### EXERCISE AIM
Keep only the lines where "Blender" appears.

>> BEGIN PROVIDED INFORMATION

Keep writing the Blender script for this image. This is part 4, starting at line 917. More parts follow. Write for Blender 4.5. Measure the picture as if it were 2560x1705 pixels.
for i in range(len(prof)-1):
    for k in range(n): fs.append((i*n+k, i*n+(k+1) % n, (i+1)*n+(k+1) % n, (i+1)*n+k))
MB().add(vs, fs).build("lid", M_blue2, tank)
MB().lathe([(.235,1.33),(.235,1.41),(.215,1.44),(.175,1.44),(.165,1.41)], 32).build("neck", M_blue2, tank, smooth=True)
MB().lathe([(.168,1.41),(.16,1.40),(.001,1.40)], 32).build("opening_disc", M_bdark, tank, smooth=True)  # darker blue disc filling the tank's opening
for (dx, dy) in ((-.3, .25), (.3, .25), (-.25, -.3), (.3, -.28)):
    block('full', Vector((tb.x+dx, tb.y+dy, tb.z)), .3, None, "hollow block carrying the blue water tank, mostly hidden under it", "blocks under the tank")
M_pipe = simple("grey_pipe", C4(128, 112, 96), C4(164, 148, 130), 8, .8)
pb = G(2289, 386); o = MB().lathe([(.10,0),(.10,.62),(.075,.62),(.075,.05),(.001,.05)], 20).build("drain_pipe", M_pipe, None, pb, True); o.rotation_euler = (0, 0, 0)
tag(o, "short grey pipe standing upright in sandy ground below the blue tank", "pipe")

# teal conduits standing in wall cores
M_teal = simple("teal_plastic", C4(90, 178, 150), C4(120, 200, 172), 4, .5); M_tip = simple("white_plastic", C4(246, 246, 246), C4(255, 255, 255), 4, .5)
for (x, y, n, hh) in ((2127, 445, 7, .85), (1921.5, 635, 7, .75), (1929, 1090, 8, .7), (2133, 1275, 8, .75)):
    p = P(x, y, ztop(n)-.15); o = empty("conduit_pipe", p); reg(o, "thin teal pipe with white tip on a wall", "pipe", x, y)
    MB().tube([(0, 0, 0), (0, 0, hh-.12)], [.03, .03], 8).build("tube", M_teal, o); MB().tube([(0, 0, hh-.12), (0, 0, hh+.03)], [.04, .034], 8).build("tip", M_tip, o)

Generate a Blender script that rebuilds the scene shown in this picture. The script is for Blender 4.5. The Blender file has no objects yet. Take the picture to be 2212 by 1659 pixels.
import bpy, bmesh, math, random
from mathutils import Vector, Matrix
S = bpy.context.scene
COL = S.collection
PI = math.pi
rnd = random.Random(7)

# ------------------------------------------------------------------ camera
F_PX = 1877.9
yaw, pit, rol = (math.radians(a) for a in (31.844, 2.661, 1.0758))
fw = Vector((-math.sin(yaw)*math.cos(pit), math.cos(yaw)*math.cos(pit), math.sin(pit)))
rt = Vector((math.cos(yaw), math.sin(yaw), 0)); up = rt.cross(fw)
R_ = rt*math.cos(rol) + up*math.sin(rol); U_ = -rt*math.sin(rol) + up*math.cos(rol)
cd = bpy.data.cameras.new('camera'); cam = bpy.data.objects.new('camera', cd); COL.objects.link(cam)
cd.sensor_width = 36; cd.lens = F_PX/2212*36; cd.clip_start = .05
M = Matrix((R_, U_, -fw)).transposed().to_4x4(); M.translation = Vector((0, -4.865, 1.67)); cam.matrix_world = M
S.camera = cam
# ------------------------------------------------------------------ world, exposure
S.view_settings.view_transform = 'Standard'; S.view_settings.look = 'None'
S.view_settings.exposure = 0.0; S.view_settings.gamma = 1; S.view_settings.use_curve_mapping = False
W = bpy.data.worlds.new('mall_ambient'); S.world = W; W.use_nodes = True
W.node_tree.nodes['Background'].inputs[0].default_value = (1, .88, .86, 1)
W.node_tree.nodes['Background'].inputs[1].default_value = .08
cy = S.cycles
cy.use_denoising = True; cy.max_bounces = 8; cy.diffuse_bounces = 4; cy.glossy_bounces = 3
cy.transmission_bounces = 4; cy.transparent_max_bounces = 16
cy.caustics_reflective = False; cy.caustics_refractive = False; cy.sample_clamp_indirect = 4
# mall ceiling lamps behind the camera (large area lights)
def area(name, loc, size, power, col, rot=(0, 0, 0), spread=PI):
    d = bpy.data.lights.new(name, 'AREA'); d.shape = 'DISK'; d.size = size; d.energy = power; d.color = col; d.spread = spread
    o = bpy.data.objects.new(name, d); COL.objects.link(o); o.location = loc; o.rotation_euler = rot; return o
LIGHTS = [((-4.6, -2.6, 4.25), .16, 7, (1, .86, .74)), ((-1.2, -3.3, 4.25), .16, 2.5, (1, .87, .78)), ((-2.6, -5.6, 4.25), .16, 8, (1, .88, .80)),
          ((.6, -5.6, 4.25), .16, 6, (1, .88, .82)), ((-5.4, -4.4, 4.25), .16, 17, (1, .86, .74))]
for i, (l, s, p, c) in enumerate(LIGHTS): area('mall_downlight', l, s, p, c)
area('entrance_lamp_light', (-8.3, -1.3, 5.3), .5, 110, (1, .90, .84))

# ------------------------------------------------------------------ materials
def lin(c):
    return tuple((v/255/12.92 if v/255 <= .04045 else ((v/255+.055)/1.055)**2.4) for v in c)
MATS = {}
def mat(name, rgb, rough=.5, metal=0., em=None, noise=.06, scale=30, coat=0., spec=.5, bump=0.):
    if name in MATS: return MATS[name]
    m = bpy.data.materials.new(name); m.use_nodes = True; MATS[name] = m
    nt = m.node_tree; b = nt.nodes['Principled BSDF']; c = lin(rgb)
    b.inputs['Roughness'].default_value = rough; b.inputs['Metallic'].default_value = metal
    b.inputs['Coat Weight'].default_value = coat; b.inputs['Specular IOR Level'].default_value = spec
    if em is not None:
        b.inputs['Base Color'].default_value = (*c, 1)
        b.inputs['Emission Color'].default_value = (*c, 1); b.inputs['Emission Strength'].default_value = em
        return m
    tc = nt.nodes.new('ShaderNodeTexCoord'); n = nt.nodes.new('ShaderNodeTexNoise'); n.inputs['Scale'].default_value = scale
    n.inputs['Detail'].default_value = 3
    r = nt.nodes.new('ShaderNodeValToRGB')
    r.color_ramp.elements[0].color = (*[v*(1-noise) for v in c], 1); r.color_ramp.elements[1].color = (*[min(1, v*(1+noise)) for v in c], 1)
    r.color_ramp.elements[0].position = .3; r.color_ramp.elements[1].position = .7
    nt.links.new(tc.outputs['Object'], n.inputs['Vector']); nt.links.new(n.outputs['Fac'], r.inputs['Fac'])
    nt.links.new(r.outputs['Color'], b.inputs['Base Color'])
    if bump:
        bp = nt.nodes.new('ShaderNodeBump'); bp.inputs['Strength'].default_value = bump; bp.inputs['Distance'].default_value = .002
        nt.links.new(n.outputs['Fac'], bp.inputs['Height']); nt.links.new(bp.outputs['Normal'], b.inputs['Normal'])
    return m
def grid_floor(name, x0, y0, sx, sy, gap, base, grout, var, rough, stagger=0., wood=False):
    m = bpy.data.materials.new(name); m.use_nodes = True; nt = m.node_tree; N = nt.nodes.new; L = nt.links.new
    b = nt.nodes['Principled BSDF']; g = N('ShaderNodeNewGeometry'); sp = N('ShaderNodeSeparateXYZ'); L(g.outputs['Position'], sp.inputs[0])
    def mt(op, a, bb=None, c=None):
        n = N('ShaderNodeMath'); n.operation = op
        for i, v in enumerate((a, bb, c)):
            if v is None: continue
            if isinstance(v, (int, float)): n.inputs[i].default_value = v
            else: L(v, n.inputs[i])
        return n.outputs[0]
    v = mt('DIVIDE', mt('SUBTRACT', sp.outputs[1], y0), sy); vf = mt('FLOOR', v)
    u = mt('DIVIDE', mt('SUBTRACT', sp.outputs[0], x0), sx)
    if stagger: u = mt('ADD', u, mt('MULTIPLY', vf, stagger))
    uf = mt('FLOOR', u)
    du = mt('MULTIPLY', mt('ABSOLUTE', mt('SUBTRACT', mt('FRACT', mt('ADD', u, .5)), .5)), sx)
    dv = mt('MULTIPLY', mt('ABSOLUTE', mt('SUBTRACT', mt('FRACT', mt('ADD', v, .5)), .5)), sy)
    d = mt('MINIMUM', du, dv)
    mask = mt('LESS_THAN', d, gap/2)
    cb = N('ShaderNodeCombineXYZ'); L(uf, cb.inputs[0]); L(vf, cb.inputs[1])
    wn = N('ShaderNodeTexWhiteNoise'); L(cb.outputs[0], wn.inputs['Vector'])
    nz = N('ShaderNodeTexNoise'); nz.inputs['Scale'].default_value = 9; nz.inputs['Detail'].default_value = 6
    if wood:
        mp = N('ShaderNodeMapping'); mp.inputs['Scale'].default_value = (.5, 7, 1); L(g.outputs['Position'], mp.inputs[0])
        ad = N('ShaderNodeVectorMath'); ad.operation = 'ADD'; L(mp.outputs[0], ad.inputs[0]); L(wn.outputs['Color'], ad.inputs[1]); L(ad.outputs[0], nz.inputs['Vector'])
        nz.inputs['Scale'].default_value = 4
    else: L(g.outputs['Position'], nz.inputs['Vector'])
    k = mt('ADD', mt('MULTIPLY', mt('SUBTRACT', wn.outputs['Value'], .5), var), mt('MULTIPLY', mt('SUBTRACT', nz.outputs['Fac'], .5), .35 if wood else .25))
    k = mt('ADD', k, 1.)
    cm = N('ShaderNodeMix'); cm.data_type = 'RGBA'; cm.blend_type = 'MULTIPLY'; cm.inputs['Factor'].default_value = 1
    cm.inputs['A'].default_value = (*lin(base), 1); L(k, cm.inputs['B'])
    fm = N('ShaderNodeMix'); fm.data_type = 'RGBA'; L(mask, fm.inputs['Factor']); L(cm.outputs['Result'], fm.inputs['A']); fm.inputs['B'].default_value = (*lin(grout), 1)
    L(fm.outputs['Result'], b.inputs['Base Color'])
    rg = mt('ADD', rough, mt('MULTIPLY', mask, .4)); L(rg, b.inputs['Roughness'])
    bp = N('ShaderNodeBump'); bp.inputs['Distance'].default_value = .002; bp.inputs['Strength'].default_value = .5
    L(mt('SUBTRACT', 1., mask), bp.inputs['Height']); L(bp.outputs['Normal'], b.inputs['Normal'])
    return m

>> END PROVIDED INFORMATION

### RESPONSE TO THE EXERCISE
Keep writing the Blender script for this image. This is part 4, starting at line 917. More parts follow. Write for Blender 4.5. Measure the picture as if it were 2560x1705 pixels.
Generate a Blender script that rebuilds the scene shown in this picture. The script is for Blender 4.5. The Blender file has no objects yet. Take the picture to be 2212 by 1659 pixels.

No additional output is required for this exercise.